Patrick Daniel, 38, the editor of Business Times, Singapore's main financial newspaper, is among the five charged under the Official Secrets Act with illegally revealing the island state's rate of economic growth. In June last year the newspaper correctly forecast that Singapore's second-quarter growth rate would be between 4.6 per cent and 4.8 per cent. The official figure, announced some weeks later, was 4.7 per cent.

According to the prosecution, Tharman Shanmugaratnam, director of the economic department of the Monetary Authority of Singapore, the de facto central bank, gave the government's 'flash estimate' of the growth rate to Manu Bhaskaran, an economist at a Hong Kong-based company, Crosby Securities. He in turn is accused of communicating it to Raymond Foo, a colleague, and Kenneth James, a journalist on Business Times. Mr Daniel is charged with receiving and printing the information. The case is scheduled to last three weeks.

The first prosecution witness, Lai Seck Khui, deputy secretary at the Ministry of Trade and Industry, which conducts the 'flash estimates', said he contacted the Internal Security Department (ISD) after being 'shocked' to read of the newspaper's estimate.

In August last year the ISD raided the Business Times's office. Journalists and foreign brokers were questioned and files seized in a heavy-handed investigation after the Prime Minister, Goh Chok Tong, said he would not tolerate the illegal disclosure of sensitive or classified information, adding: 'You can't run a government which is leaking all over the place.'

Singapore's Official Secrets Act is the same as the draconian British law passed in 1911. The journalists face two charges under the Act and the private economists three, each carrying a maximum penalty of two years imprisonment and a Sdollars 2,000 ( pounds 850) fine. The Attorney-General, Chan Sek Keong, making a rare appearance in a lower court, said the case had been brought to establish the principle that for the government to function properly, 'it must be able to keep sensitive information secret'.

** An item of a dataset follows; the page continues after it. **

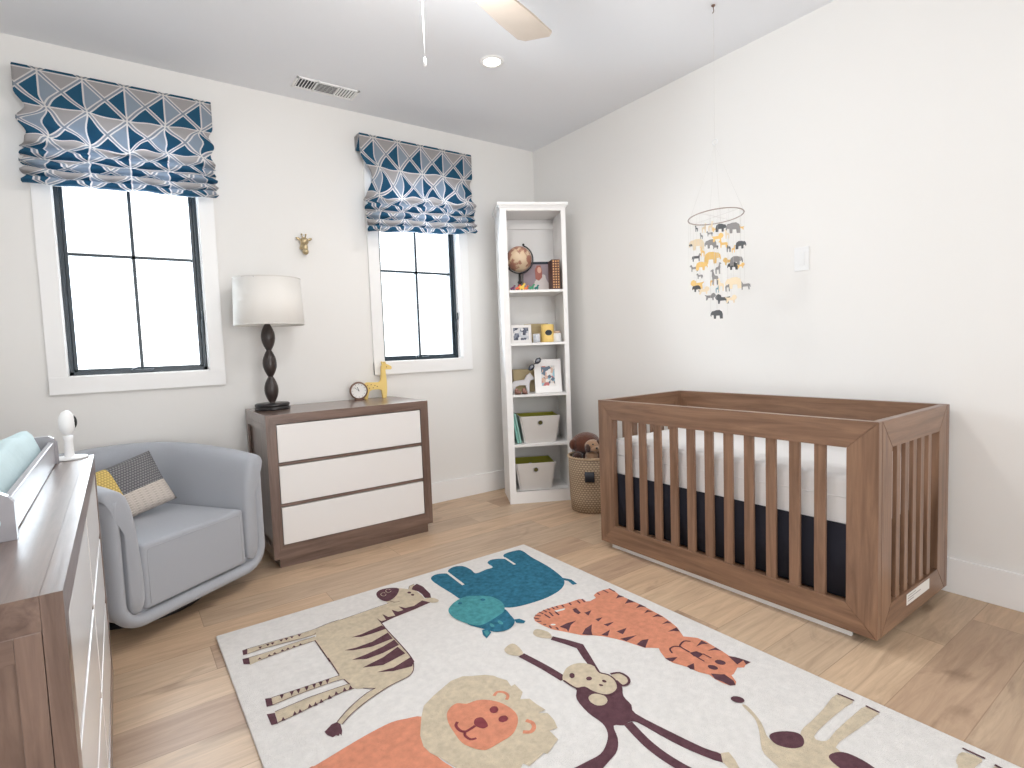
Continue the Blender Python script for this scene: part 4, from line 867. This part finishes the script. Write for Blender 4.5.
# long side panels (front faces -x): mitred frame in the yz plane
def crib_panel(name,half,wp,wt,wb,loc,rz,nslat,slw):
    """frame in local xz plane, outer face at local y=0, thickness to +y"""
    th=.03; b=MB()
    def piece(pts,mi):
        bb=bmesh.new(); v0=[bb.verts.new((x,0,z)) for x,z in pts]; v1=[bb.verts.new((x,th,z)) for x,z in pts]
        bb.faces.new(v0); bb.faces.new(v1[::-1])
        for i in range(4): bb.faces.new((v0[i],v1[i],v1[(i+1)%4],v0[(i+1)%4]))
        bmesh.ops.recalc_face_normals(bb,faces=bb.faces[:]); bmesh.ops.bevel(bb,geom=bb.edges[:],offset=.0015,segments=2,affect='EDGES'); b.merge(bb,mi)
    h=half
    piece([(-h,zt),(h,zt),(h-wp,zt-wt),(-h+wp,zt-wt)],0); piece([(-h,zb),(h,zb),(h-wp,zb+wb),(-h+wp,zb+wb)],0)
    piece([(-h,zb),(-h,zt),(-h+wp,zt-wt),(-h+wp,zb+wb)],1); piece([(h,zb),(h,zt),(h-wp,zt-wt),(h-wp,zb+wb)],1)
    o=b.build(name,[CRB[0],CRB[2]],t,loc=loc,rot=(0,0,rz))
    inner=2*(h-wp); pitch=inner/(nslat+1)
    for i in range(nslat):
        x=-h+wp+pitch*(i+1)
        MB().box(x-slw/2,x+slw/2,.007,.022,zb+wb-.005,zt-wt+.005,.002).build('slat',CRB[2],o)
    return o
crib_panel('side_panel',hy,.106,.103,.105,(-hx,0,0),-PI/2,11,.042)
crib_panel('side_panel',hy,.106,.103,.105,(hx,0,0),PI/2,11,.042)
crib_panel('end_panel',hx-.0305,.088,.103,.105,(0,-hy,0),0,5,.036)
crib_panel('end_panel',hx-.0305,.088,.103,.105,(0,hy,0),PI,5,.036)
b=MB(); b.box(-hx+.05,hx-.05,-hy+.05,hy-.05,.3,.32); b.build('mattress_support',BRN[0],t)
# label on the end
b=MB(); b.box(-.09,.145,-hy-.0012,-hy,.085,.128); lb=b.build('label_plate',mat('label_white',srgb(232,230,226),.4),t)
b=MB()
for k,(a,c) in enumerate(((-.08,.0),(-.08,.05),(-.08,-.02))): b.box(a,c,-hy-.0016,-hy-.0011,.118-k*.01,.1205-k*.01)
b.build('fine_print',mat('print_grey',srgb(150,150,150),.5),lb)
MB().box(-hx+.035,-hx+.05,-hy+.1,hy-.05,.0,.034,.001).build('toe_rail',TRIM,t)
MB().box(hx-.06,hx-.045,-hy+.1,hy-.05,0,.034,.001).build('toe_rail',TRIM,t)
# skirt: black pleated cloth hanging under the mattress
MSK=mat('black_skirt',srgb(30,30,42),.9,bump=.2,bscale=300)
bb=bmesh.new(); pts=[]
x0,x1,y0,y1=-hx+.04,hx-.04,-hy+.04,hy-.04
def seg(a,b_,n): return [(a[0]+(b_[0]-a[0])*i/n,a[1]+(b_[1]-a[1])*i/n) for i in range(n)]
pts=seg((x0,y0),(x0,y1),70)+seg((x0,y1),(x1,y1),30)+seg((x1,y1),(x1,y0),70)+seg((x1,y0),(x0,y0),30)
lo=[];hi=[]
for i,(x,y) in enumerate(pts):
    w=.004*math.sin(i*.9)+.003*math.sin(i*2.3)
    fx=(-1 if x>0 else 1)*w if x in(x0,x1) else 0; fy=(-1 if y>0 else 1)*w if y in(y0,y1) else 0
    lo.append(bb.verts.new((x+abs(fx)*(1 if x<0 else -1)*1.2,y+abs(fy)*(1 if y<0 else -1),.14))); hi.append(bb.verts.new((x,y,.425)))
for i in range(len(pts)): j=(i+1)%len(pts); f=bb.faces.new((lo[i],lo[j],hi[j],hi[i])); f.smooth=True
me=MB(); me.merge(bb,0,None,True); sk=me.build('crib_skirt',MSK); sk.modifiers.new('s','SOLIDIFY').thickness=.003
sk.location=(cx,cy,0); tag(sk,'black cloth crib skirt hanging behind the slats under the white mattress','crib skirt')
MT=thing('crib_mattress',(cx,cy,.325),'white sheeted mattress inside the crib','mattress')
SHT=mat('white_sheet',srgb(240,238,237),.9,bump=.15,bscale=40)
b=MB(); b.box(-hx+.046,hx-.046,-hy+.046,hy-.046,.0,.285,.035,seg=5); b.build('fitted_sheet',SHT,MT)
b=MB(); p=.286; q=.035
for zz in (.1,.2):
    b.tube([(-hx+.0455,-hy+.09,zz),(-hx+.0455,hy-.09,zz)],.002,6); 
b.build('piping',SHT,MT)

# ---------------- mobile
def outl(k):
    return {'e':[(-.5,-.4),(-.5,0),(-.42,.25),(-.2,.38),(.1,.36),(.25,.3),(.42,.28),(.52,.1),(.55,-.12),(.48,-.2),(.45,-.02),(.36,-.08),(.28,-.05),(.26,-.4),(.08,-.4),(.06,-.12),(-.22,-.12),(-.26,-.4)],
     'g':[(-.25,-.6),(-.28,-.1),(-.22,.08),(.02,.14),(.12,.45),(.1,.58),(.2,.6),(.34,.5),(.32,.43),(.22,.44),(.24,.1),(.2,-.1),(.2,-.6),(.1,-.6),(.08,-.15),(-.14,-.15),(-.15,-.6)],
     'z':[(-.45,-.42),(-.44,-.05),(-.55,-.2),(-.5,.12),(-.35,.18),(.15,.14),(.28,.4),(.36,.42),(.52,.22),(.46,.15),(.36,.2),(.3,-.05),(.3,-.42),(.2,-.42),(.18,-.12),(-.28,-.1),(-.35,-.42)],
     'l':[(-.5,-.38),(-.46,.02),(-.62,.14),(-.6,.2),(-.4,.15),(.05,.15),(.12,.34),(.3,.42),(.48,.32),(.55,.12),(.45,-.05),(.33,-.1),(.32,-.38),(.2,-.38),(.16,-.14),(-.25,-.12),(-.36,-.38)]}[k]
MC={'d':mat('felt_charcoal',srgb(95,97,100),.9),'g':mat('felt_grey',srgb(148,146,146),.9),'a':mat('felt_amber',srgb(238,200,128),.9),'c':mat('felt_cream',srgb(236,219,190),.9),'b':mat('felt_blue',srgb(130,165,180),.9)}
MOB=[(k,c,dx*.88,dy*.88,1.136+.972*(z-1.136),w) for k,c,dx,dy,z,w in MOB]
t=thing('hanging_mobile',(-.47,-1.9967,H),'hanging ring mobile of grey, cream and amber felt animals above the crib','mobile')
WIRE=mat('mobile_ring_wood',srgb(176,160,152),.6); STR=mat('thread',srgb(215,212,208),.7)
zr=1.733-H; tl=.10
RR=.128
def rp(a): return (RR*math.cos(a),RR*math.sin(a),zr+math.sin(a+.2)*-.012)
b=MB(); b.tube([rp(a) for a in ring(56)],.0028,8,closed=True); b.build('ring',WIRE,t)
b=MB(); b.lathe([(.004,0),(.009,-.002),(.009,-.005),(.004,-.01),(0,-.01)],16); b.tube([(0,0,-.01),(.003,0,-.03),(-.006,0,-.04)],.002,6); b.build('ceiling_hook',mat('hook_brown',srgb(120,90,78),.5),t)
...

The government's pursuit of what would be considered a routine leak in most developed economies is seen as a warning to local journalists.

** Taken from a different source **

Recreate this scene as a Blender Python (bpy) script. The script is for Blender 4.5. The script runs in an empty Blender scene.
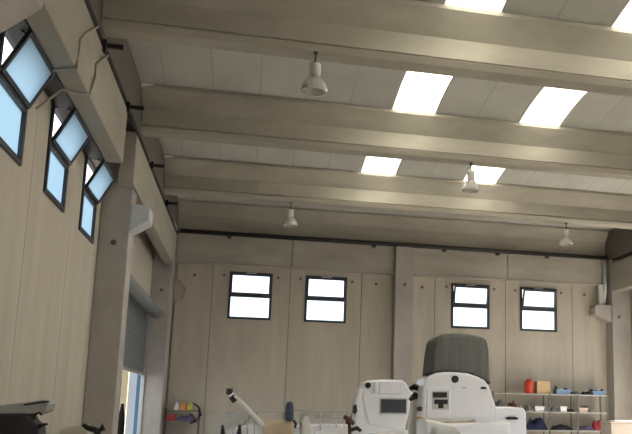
import bpy, bmesh, math, random
from mathutils import Vector, Matrix
random.seed(7)
S = bpy.context.scene
COL = S.collection
PI = math.pi

# ------------------------------------------------------------------ camera
F, CX, CY = 777.94, 426.64, 277.54
YAW, PITCH, ROLL = 0.22449, 0.16836, 0.01714
EYE = Vector((0.0, 0.0, 1.65))
FW = Vector((math.sin(YAW)*math.cos(PITCH), math.cos(YAW)*math.cos(PITCH), math.sin(PITCH)))
r0 = Vector((math.cos(YAW), -math.sin(YAW), 0)); u0 = r0.cross(FW)
RT = math.cos(ROLL)*r0 + math.sin(ROLL)*u0
UP = -math.sin(ROLL)*r0 + math.cos(ROLL)*u0
cd = bpy.data.cameras.new('camera'); cam = bpy.data.objects.new('camera', cd); COL.objects.link(cam)
M4 = Matrix(((RT.x, UP.x, -FW.x, EYE.x), (RT.y, UP.y, -FW.y, EYE.y), (RT.z, UP.z, -FW.z, EYE.z), (0, 0, 0, 1)))
cam.matrix_world = M4
cd.sensor_fit = 'HORIZONTAL'; cd.sensor_width = 36.0; cd.lens = 36.0*F/632.0
cd.shift_x = (316.0-CX)/632.0; cd.shift_y = (CY-217.0)/632.0
cd.clip_end = 300
S.camera = cam

def at(px, py, y):
    """survey helper: the point at depth y seen at photo pixel (px, py)"""
    d = FW + RT*((px-CX)/F) - UP*((py-CY)/F)
    return EYE + d*(y/d.y)

# ------------------------------------------------------------------ materials
def mat(name, col, rough=.8, metal=0, noise=0, nscale=3.0, stretch=(1, 1, 1), bump=0, spec=.4, var=None, coat=0):
    m = bpy.data.materials.new(name); m.use_nodes = True
    nt = m.node_tree; b = nt.nodes['Principled BSDF']
    b.inputs['Base Color'].default_value = (*col, 1); b.inputs['Roughness'].default_value = rough
    b.inputs['Metallic'].default_value = metal; b.inputs['Specular IOR Level'].default_value = spec
    if coat: b.inputs['Coat Weight'].default_value = coat
    if noise or bump:
        tc = nt.nodes.new('ShaderNodeTexCoord'); mp = nt.nodes.new('ShaderNodeMapping')
        mp.inputs['Scale'].default_value = stretch
        nz = nt.nodes.new('ShaderNodeTexNoise'); nz.inputs['Scale'].default_value = nscale
        nz.inputs['Detail'].default_value = 6; nz.inputs['Roughness'].default_value = .62
        nt.links.new(tc.outputs['Object'], mp.inputs['Vector']); nt.links.new(mp.outputs['Vector'], nz.inputs['Vector'])
        if noise:
            cr = nt.nodes.new('ShaderNodeValToRGB')
            a = var or tuple(c*(1-noise) for c in col); z = tuple(min(1, c*(1+noise*.7)) for c in col)
            cr.color_ramp.elements[0].position = .3; cr.color_ramp.elements[0].color = (*a, 1)
            cr.color_ramp.elements[1].position = .7; cr.color_ramp.elements[1].color = (*z, 1)
            nt.links.new(nz.outputs['Fac'], cr.inputs['Fac']); nt.links.new(cr.outputs['Color'], b.inputs['Base Color'])
        if bump:
            bp = nt.nodes.new('ShaderNodeBump'); bp.inputs['Strength'].default_value = bump; bp.inputs['Distance'].default_value = .02
            nt.links.new(nz.outputs['Fac'], bp.inputs['Height']); nt.links.new(bp.outputs['Normal'], b.inputs['Normal'])
    return m

def frosted(name, tint):
    m = bpy.data.materials.new(name); m.use_nodes = True; nt = m.node_tree
    nt.nodes.remove(nt.nodes['Principled BSDF']); out = nt.nodes['Material Output']
    t = nt.nodes.new('ShaderNodeBsdfTranslucent'); t.inputs['Color'].default_value = (*tint, 1)
    nt.links.new(t.outputs[0], out.inputs['Surface'])
    return m

def glass(name, tint, gloss=.06):
    m = bpy.data.materials.new(name); m.use_nodes = True; nt = m.node_tree
    nt.nodes.remove(nt.nodes['Principled BSDF']); out = nt.nodes['Material Output']
    t = nt.nodes.new('ShaderNodeBsdfTransparent'); t.inputs['Color'].default_value = (*tint, 1)
    g = nt.nodes.new('ShaderNodeBsdfGlossy'); g.inputs['Roughness'].default_value = .15
    mx = nt.nodes.new('ShaderNodeMixShader'); mx.inputs['Fac'].default_value = gloss
    nt.links.new(t.outputs[0], mx.inputs[1]); nt.links.new(g.outputs[0], mx.inputs[2]); nt.links.new(mx.outputs[0], out.inputs['Surface'])
    return m

WALLC = (.455, .415, .355)
M = {}
M['wall'] = mat('wall_concrete', WALLC, .9, noise=.16, nscale=1.6, stretch=(1.2, 1.2, .18), bump=.15)
M['wall_left'] = mat('left_wall_concrete', (.46, .42, .36), .9, noise=.12, nscale=1.8, stretch=(1.2, 1.2, .15), bump=.15)
M['groove'] = mat('joint_filler', (.13, .115, .10), .95)
M['column'] = mat('column_concrete', (.37, .345, .325), .9, noise=.14, nscale=1.2, stretch=(1, 1, .5), bump=.12)
M['beam'] = mat('beam_concrete', (.36, .335, .285), .88, noise=.2, nscale=1.0, stretch=(.5, 1, 1.5), bump=.12)
M['lintel'] = mat('lintel_concrete', (.385, .36, .315), .88, noise=.2, nscale=1.0, stretch=(.5, 1, 1.5), bump=.12)
M['gutter'] = mat('gutter_concrete', (.34, .315, .27), .88, noise=.16, nscale=1.0, stretch=(1, .4, 1), bump=.1)
M['floor'] = mat('floor_concrete', (.42, .39, .345), .6, noise=.18, nscale=.7, bump=.05)
M['frame'] = mat('dark_window_frame', (.028, .032, .04), .45, spec=.5)
M['pane'] = glass('clear_pane', (.86, .9, .93))
M['pane_left'] = frosted('frosted_blue_pane', (.505, .62, .70))
M['pane_sash'] = frosted('frosted_sash_pane', (.505, .61, .68))
M['sky_panel'] = frosted('translucent_roof_panel', (.84, .83, .78))
M['black'] = mat('black_plastic', (.012, .012, .014), .5)
M['pipe'] = mat('dark_pipe', (.03, .028, .026), .6)
M['conduit'] = mat('grey_conduit', (.36, .33, .28), .6)
M['steel'] = mat('galvanised_steel', (.42, .43, .44), .45, metal=.6, noise=.1, nscale=20)
M['shutter'] = mat('shutter_steel', (.17, .19, .205), .5, metal=.2, noise=.08, nscale=5)
M['roller'] = mat('roller_case_grey', (.2, .21, .215), .6, noise=.08, nscale=4)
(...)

The press had risked becoming more critical since Mr Goh took over in 1990 from Lee Kuan Yew, promising a 'more consensual' style, and Business Times was regarded as the most outspoken.

Mr Lee, who does not hesitate to criticise Mr Goh publicly if he considers his successor to be relaxing his grip, let it be known after last year's raid that the leak would not have happened if he had still been in charge.